U.S. employers added 203,000 jobs in November following a revised 200,000 advance in October, figures from Labor Department showed today.

The benchmark gauge for U.S. stock options fell, halting an eight-day streak of gains, after better-than-estimated jobs data fueled a rally in equities.

The Chicago Board Options Exchange Volatility Index (VIX), or VIX, fell 8.6 percent to 13.79 today for the biggest retreat since Oct. 16. The gauge, which measures the cost of using options as insurance against losses in the Standard & Poor’s 500 Index (SPX), surged 23 percent in the eight sessions before today. It hasn’t risen for nine consecutive days since records began in January 1990, data compiled by Bloomberg show.

Volatility surged in the past two weeks after record equity prices pushed valuations to a four-year high and improving economic data stoked concern the Federal Reserve may start reducing stimulus. Options traders today scaled back hedges against stock losses as equities rebounded from a five-day retreat, the longest slide since September.

“People are back to pricing in no big surprises until the beginning of 2014,” Bill Luby, who trades volatility products as chief investment officer of Tiburon, California-based Luby Asset Management LLC, said by phone. “There’s a pretty good case for volatility coming back then as we go through the uncertainty of what happens after a formal tapering announcement.”

The S&P 500 rose 1.1 percent to 1,805.09. The advance trimmed the index’s drop this week to less than 0.1 percent after it had retreated 1.2 percent over the past four sessions.
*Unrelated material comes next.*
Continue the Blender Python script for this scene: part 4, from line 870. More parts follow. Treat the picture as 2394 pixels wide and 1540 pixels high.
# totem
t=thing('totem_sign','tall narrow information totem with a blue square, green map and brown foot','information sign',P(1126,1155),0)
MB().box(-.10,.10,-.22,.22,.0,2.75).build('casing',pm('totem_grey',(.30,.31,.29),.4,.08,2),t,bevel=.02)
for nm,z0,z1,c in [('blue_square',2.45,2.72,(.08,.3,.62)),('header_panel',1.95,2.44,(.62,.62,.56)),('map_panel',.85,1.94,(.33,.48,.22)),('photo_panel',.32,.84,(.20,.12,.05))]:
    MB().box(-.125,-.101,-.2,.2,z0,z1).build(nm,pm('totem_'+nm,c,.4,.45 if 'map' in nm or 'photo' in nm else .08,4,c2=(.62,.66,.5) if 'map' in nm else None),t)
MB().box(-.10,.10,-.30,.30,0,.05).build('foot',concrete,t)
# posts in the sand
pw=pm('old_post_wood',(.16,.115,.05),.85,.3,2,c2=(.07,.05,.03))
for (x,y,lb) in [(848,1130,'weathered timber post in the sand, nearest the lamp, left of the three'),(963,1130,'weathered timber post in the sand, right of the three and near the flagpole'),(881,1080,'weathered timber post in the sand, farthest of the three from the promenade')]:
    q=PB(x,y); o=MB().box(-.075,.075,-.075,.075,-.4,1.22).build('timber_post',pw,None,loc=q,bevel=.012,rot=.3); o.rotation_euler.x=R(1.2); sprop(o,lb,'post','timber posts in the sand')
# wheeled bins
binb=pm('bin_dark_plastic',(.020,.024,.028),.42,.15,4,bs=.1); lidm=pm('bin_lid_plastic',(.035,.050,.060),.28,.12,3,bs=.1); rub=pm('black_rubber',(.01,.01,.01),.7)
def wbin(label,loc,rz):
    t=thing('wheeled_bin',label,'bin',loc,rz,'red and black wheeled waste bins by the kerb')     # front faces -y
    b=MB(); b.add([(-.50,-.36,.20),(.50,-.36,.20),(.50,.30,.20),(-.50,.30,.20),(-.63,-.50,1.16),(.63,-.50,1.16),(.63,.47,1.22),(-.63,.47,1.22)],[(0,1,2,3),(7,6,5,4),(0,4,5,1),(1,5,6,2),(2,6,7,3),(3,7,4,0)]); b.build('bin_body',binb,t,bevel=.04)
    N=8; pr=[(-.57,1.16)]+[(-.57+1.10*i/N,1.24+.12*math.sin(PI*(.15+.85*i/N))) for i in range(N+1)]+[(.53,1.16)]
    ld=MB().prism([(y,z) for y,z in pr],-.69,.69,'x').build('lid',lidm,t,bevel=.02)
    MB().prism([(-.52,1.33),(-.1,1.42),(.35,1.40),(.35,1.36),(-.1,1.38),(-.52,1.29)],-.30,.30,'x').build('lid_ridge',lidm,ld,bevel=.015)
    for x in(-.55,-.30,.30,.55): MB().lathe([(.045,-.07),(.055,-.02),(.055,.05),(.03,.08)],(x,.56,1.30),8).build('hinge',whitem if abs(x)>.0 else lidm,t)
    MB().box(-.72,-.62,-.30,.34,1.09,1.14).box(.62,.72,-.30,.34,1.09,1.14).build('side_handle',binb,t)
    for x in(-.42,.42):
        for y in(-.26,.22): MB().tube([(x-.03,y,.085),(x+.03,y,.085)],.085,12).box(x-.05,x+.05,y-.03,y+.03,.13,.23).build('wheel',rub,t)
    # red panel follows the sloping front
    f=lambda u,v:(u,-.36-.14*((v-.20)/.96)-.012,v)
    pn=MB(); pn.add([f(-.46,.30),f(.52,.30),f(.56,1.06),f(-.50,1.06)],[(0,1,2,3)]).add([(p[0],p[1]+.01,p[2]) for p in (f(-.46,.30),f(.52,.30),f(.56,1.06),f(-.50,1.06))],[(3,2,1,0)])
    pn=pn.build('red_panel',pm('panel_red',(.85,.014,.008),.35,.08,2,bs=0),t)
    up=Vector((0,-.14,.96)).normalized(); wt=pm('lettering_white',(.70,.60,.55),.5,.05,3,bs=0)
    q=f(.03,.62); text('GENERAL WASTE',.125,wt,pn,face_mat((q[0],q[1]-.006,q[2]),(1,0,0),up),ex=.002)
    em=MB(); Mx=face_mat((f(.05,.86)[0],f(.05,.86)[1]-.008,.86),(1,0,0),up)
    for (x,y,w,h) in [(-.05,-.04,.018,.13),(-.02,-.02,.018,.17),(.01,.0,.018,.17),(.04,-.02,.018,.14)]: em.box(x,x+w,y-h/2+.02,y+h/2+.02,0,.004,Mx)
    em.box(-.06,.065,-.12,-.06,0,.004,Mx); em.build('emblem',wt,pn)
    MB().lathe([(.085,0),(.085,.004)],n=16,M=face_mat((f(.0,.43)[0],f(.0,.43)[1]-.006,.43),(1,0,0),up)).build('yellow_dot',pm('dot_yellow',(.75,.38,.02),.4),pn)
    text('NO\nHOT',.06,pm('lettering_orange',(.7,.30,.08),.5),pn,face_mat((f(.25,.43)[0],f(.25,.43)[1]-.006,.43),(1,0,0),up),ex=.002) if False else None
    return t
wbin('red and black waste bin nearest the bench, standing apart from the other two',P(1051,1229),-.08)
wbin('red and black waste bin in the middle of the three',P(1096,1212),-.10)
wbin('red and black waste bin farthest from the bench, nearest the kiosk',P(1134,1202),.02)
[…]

The Dow Jones Industrial Average gained 198.69 points, or 1.3 percent, to 16,020.20.

Jobs Data

U.S. employers added 203,000 jobs in November following a revised 200,000 advance in October, figures from Labor Department showed today. The median forecast of 89 economists surveyed by Bloomberg called for a 185,000 advance.

The Fed has said it will start paring stimulus if the economy improves in line with its forecasts. Policy makers, who next meet Dec. 17-18, will probably wait until their March 18-19 session before reducing monthly bond purchases to $70 billion from $85 billion, according to the median estimate in Bloomberg’s latest survey of economists conducted on Nov. 8.

“Tapering is going to happen very gradually and it will be phased out slowly,” Eric Augustyn, the Charlotte-based head of options strategy for Wells Fargo Private Bank. His firm manages $170 billion. “It most likely won’t be one of those events that will create excess volatility in the market.”

Longest Streak

Before today, the VIX had posted the longest streak of advances since April 2012 amid concern that an early tapering of stimulus may hurt U.S. economic growth. Two Fed regional bank presidents said yesterday any decision to taper bond buying should be accompanied by a limit on the size of the program or a timetable for ending it.

The volatility gauge, which moves in the opposite direction as the S&P 500 about 80 percent of the time, has fallen 23 percent this year.

“The more we talk about tapering, the more volatility will increase,” Omar Aguilar, the San Francisco-based chief investment officer of equities at Charles Schwab Investment Management, said in a phone interview. The firm had $231 billion in assets under management as of Sept. 30. “Volatility in the market is linked to what may happen with the taper program. That’s what we’ll see over the next few months.”